Kant’s ‘raw man’ and the miming of primitivism

In the first part of A Critique of Postcolonial Reason, Gayatri Chakravorty Spivak traces the necessity for and foreclosure of what she calls the ʻNative Informantʼ in inaugurating ʻthe name of Manʼ in those key texts of German philosophy (Kant, Hegel, Marx) which were to found the ethical, political subject of European Enlightenment. The Native Informant, on rent from anthropological fieldwork, comprises many theoretical gestures. It will consume the many postcolonial theorists who are both maintained by Spivakʼs work and unsystematically abjured within it.

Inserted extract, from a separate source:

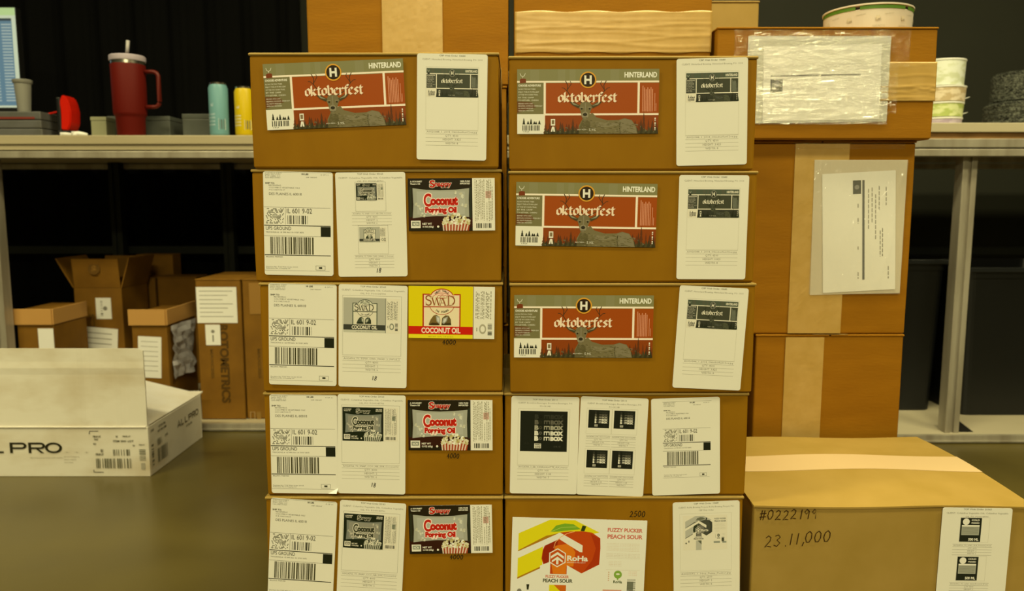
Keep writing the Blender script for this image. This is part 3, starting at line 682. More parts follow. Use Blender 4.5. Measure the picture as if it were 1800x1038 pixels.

Spivak claims that the foreclosure of the (imaginary, ʻ(im)possibleʼ) Native Informant is the condition of possibility for the encrypting of the ʻName of Manʼ that launches foundational humanism and rationalism. The Native Informant is imagined atemporally. It is also a prosopopoeia, a strategic ʻpersonificationʼ as well as a ʻcharacterʼ that substitutes for an imaginary or absent figure (OED), which allows Spivak to undertake a reading of both the ʻgreat textsʼ of Enlightenment humanism and those of elite Hinduisms. The Native Informant is also ʻa blankʼ that only ʻthe Northwestern Europeanʼ tradition and its ʻWestern-model disciplinesʼ commencing in the eighteenth and nineteenth centuries could inscribe. However, she argues, today various other figures such as ʻbenevolent cultural nativistsʼ, ʻself-marginalizing migrantsʼ, and ʻpostcolonialsʼ are masquerading as native informants. The Native Informant is, like Spivakʼs other sophical figures, an unrestrained accumulation of theoretical consequences that drives forward the claims of postcolonial theory, even as she pushes away from a fairly extensive cross- and sub-institutional discipline of postcolonialism, excoriating its academic practitioners, whom she brackets as a transnational group, often diasporic. Instead of postcolonial discourse studies, she proposes a kind of transnational cultural studies or transnational cultural literacy as discipline.